Wednesday, 7 January 2009

Låt den rätte komma in

Before seeing this movie, I would have thought that the Vampire-genre was as dead as its subject matter. Any possible way of viewing the idea of more or less living things feeding off blood with a number of ever-changing abilities and antidotes has been discussed: the romantic one always connected to the decadence of another fin de siecle (Interview with a Vampire), existentialism (Abel Ferrara's Addiction), the sheer beauty of violent aesthetics (Blade).
Tomas Alfredson's take on the myth is different. For once, it has something almost all the previous movies about vampires lacked: subtletly. When we first see the vampire in question, the 12-year old girl Eli (played by Lina Leandersson) gently jumps off a snow-covered metal construction on the playground of the bleak apartment context on the outskirts of Stockholm. Or, on second thought, she floats down, in an off-putting, weird manner. That continues, as her first encounter with the main character ensues. Oskar, (Kåre Hedebrant) almost 13, has the kind of miserable early youth that breeds violence. He is the outcast in school, bullied by the other kids, suffering from the inadequacies of a single mother who is overwhelmed by her role. Before disappearing again Eli tells Oskar that they can't be friends. What might turn into the soft romance of two kids, actually is something entirely different: because, as the viewer finds out in the next scene.
Eli is not a 12 year old girl that just moved into the neighbourhood.
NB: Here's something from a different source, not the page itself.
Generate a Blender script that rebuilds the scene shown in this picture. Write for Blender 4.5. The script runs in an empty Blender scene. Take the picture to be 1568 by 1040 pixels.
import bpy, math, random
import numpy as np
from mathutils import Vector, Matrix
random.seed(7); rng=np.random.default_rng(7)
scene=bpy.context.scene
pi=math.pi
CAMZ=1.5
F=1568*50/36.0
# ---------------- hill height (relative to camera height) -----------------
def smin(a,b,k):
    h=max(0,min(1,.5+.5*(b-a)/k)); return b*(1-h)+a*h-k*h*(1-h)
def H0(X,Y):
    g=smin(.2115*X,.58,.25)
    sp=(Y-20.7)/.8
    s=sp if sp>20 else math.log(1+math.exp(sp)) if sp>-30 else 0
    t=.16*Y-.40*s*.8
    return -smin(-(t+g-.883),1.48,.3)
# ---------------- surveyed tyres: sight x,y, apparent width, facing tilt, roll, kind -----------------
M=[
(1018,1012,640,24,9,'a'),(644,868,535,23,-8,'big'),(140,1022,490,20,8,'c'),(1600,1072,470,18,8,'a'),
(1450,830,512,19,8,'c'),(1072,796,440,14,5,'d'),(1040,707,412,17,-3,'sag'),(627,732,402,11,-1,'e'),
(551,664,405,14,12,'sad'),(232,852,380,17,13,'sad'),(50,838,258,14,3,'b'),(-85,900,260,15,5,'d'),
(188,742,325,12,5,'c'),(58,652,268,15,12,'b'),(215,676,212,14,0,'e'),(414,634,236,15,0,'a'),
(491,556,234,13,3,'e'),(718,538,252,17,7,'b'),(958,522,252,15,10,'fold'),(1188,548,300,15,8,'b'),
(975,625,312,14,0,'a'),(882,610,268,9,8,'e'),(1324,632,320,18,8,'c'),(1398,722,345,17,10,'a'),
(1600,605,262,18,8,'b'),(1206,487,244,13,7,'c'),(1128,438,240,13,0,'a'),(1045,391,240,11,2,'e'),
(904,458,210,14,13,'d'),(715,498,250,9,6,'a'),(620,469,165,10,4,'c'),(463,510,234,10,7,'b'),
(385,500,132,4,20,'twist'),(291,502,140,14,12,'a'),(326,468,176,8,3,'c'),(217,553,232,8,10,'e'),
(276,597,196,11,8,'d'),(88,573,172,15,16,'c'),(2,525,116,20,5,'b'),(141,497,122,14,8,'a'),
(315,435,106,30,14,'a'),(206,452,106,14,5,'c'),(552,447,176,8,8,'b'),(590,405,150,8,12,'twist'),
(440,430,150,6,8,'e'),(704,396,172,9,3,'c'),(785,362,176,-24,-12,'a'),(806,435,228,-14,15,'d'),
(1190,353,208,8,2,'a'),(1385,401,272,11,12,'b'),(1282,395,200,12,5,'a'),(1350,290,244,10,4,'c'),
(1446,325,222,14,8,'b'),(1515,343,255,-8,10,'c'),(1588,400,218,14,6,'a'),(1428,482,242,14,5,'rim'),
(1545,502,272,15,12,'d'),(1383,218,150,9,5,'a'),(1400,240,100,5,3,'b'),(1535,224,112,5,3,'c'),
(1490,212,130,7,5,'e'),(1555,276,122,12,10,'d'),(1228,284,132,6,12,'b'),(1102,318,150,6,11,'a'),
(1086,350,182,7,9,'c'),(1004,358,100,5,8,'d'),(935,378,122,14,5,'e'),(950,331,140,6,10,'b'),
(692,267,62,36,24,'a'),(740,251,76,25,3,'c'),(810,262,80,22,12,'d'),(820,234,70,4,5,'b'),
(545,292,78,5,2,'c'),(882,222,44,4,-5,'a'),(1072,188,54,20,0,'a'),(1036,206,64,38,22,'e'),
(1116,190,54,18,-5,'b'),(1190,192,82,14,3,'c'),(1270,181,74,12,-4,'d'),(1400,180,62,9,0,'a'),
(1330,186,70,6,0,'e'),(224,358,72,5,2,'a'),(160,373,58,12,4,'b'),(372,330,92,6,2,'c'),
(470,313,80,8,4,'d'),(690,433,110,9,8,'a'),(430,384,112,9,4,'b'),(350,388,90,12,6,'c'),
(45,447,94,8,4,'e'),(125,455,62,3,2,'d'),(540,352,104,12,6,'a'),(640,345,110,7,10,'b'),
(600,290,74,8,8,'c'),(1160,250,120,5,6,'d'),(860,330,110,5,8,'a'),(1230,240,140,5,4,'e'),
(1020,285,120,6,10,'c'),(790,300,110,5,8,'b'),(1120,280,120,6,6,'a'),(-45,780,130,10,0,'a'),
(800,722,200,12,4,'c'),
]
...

As the man who takes care of her moves out with his tools to brutally murder a stranger in the woods to take his blood, we realize what she is: a creature that, without blood, turns into a violent monster. Just as Oskar's mom is unable to take care of his needs, her caretaker fails to deliver as well. He in inapt at this, fails twice in his attempts to feed her, and finally gives her the only thing he has left after trying to kill himself. So she is left on her own, in the neighbouring apartment, as Oskar slowly discovers what she is while, at the same time, feeling drawn to her.
As the film presents the different kind of relationships people in their surroundings are in, the viewer realizes that all of them lack warmth, love or even compassion. They are, in their core, violent, selfish, brutal. Eli and Oskar's is slow to emerge: once, she asks him if he would seek this kind of closeness if she didn't appear as a girl. His answer is vague: "I guess". By the end of the movie, as they flee the most eerie thing of the movie, the confinement of the apartment complex and the school where the only other ways out seem to be fights and drinking, it has become irrelevant what they are exactly as long as they stay together. But it took a bloodbath to get to this point.

2008, directed by Tomas Alfredson, starring Kåre Hedebrant, Lina Leandersson, Per Ragnar, Henrik Dahl, Karin Bergquist, Peter Carlberg, Ika Nord, Mikael Rahm, Karl-Robert Lindgren.